How to Plan Your Diet Meals and Stick to Them

Planning is the easy part. It’s the sticking to it that’s hard.

A meal plan is the first step of success in sticking with a new diet. Following a diet for the long term is often a process that needs to move and flow to the rhythms of real life. These tips will help you create a meal plan you can live with that works with your life.

Like What You Eat

If you are what you eat, then it makes sense to eat what you like. Boring food that dampens your enthusiasm before you even take your first bite is not going to work for the long term. Eating low calorie fruits and vegetables can be a bit of a challenge if they are not already a part of your everyday cuisine. Taking the time to reacquaint and discover what your favorites are is well worth the time.

Eat Clean and Simple

If you are making a drastic change in your diet, such as switching over from a standard American diet to a vegetarian one, then it is a good idea to do it slow and simple. New meal plans are unfamiliar and less convenient than whipping up our everyday foods. Keeping ingredients simple will reduce the frustration and time that it takes to prepare meals while increasing your accuracy of staying within your calorie allowance. Perhaps make a full course meal on one to two days a week when first starting out. On the rest of the days, stick to really simple whole foods with only a few ingredients.

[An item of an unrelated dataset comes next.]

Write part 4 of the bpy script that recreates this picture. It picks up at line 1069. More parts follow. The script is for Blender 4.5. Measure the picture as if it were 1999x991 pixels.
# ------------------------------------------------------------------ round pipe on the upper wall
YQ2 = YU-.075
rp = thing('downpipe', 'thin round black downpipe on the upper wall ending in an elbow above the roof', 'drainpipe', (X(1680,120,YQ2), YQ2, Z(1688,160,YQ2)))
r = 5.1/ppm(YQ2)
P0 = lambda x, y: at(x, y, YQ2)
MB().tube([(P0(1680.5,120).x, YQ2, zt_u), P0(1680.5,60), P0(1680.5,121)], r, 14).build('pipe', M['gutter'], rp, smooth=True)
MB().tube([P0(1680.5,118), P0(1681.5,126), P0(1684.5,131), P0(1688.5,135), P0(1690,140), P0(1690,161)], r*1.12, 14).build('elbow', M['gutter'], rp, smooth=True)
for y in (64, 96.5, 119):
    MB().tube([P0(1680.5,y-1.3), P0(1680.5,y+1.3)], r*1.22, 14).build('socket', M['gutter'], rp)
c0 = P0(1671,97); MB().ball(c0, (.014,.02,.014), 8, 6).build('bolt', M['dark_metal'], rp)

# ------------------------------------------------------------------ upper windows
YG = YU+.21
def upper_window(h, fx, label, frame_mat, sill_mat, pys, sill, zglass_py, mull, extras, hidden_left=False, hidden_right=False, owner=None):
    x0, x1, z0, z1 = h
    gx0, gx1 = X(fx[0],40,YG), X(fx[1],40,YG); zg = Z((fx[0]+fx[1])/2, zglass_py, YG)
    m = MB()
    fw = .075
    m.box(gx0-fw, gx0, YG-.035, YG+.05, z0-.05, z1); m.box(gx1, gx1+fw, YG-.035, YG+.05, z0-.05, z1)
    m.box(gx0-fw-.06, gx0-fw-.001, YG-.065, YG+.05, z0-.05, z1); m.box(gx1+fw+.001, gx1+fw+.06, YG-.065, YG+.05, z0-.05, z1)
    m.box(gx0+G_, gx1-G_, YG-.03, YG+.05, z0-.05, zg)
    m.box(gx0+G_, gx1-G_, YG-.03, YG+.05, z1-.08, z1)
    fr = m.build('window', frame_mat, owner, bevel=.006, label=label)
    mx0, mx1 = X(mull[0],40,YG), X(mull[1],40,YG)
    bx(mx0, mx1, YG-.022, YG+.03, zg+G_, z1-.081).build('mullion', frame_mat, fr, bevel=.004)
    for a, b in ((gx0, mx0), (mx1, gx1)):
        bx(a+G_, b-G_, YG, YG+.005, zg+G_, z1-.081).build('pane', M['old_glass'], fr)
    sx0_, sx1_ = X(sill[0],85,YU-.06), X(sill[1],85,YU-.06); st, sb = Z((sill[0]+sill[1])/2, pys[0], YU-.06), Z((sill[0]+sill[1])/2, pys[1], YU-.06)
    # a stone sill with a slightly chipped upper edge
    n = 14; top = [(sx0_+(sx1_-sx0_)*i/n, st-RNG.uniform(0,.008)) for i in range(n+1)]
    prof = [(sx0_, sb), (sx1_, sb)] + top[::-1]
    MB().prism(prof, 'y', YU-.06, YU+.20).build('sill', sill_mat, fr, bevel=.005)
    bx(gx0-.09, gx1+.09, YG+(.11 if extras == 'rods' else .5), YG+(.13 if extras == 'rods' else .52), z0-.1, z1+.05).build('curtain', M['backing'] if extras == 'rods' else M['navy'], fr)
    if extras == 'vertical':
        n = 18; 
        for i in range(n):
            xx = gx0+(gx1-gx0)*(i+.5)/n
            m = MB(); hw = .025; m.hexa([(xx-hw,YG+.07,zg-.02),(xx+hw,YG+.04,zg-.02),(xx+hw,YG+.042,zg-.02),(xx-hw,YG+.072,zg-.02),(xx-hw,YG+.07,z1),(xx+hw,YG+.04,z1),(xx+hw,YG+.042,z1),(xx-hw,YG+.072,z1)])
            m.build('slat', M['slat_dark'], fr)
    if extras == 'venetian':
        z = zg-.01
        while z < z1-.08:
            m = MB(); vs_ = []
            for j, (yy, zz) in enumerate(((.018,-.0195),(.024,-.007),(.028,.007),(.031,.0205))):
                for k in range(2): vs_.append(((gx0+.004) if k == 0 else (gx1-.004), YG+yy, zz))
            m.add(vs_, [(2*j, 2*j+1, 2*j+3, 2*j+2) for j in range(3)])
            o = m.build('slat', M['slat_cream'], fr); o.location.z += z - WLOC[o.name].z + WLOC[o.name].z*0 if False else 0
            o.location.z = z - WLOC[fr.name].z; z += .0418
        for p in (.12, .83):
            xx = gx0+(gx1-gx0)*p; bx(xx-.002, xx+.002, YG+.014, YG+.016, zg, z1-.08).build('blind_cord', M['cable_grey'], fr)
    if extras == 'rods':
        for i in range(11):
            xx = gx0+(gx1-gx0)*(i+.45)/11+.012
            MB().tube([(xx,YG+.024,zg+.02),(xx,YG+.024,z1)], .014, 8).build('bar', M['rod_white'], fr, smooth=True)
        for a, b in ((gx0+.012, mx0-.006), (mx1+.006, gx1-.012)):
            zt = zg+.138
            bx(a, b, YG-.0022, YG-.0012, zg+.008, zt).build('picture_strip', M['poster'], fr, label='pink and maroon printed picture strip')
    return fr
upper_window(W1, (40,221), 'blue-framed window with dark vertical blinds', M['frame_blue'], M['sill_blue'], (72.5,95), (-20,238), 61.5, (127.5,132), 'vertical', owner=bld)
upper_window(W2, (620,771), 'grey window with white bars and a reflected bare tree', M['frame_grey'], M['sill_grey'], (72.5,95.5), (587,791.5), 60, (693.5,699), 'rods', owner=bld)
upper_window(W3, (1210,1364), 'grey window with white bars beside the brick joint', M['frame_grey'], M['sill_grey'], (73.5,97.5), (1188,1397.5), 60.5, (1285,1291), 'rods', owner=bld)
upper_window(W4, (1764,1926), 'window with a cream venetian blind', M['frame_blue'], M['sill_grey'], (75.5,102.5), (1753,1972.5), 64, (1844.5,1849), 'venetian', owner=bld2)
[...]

Have a Plan for When You Need to Wing It

There will probably be times when you are out socializing or not at home to eat. It helps to think of the day in advance to accommodate for each situation. If you know that you will be eating out, or running around for too many hours to make packing a lunch feasible, then it is best to consider what your backup plan is going to be. If possible, do some minor homework by looking up menus to the restaurants you typically visit. If you are served a large tempting meal that you know is twice the amount of what fits your meal plan, ask the server for a takeout box so that you can put half of it away before you begin eating.

diet meal planning

Make Homemade Calorie Snack Packs

Snacking is almost a necessity to buffer the nagging cravings and hunger pains when adjusting to a new diet. Simple foods, such as nuts and small servings of your favorite treats can keep your wild beast at bay. You can keep your favorite treats if you allow small bites here or there to wean you off your old indulgences, as long as you stay within the correct calorie range. For example, almonds are a healthy treat, but they are almost irresistible to keep nibbling on. Chances are, by the time you notice that you have been unconsciously nibbling on more than you intended, you have already amassed a significant calorie intake. Instead, try dividing them up into small sandwich bags. If you want to keep your snacking around 100 calories a pop, divide them up into bags of 15 nuts, since each whole almond contains around 7 calories.

Plan to Deviate

You will be less hard on yourself if you start out expecting to run into a few bumps along the way. Attitude is everything when it comes to staying on track. Beating yourself up after breaking a diet will only self-sabotage your end mission. Instead, look at it as an exercise routine. You don’t expect to grow muscles overnight, so why would you expect anything different with forming new habits and routines? Instead, see how many “reps,” or days, you can accomplish on your meal plan before breaking it, and then get back on it again. Eventually, it will become a familiar routine that will become an easy part of your lifestyle.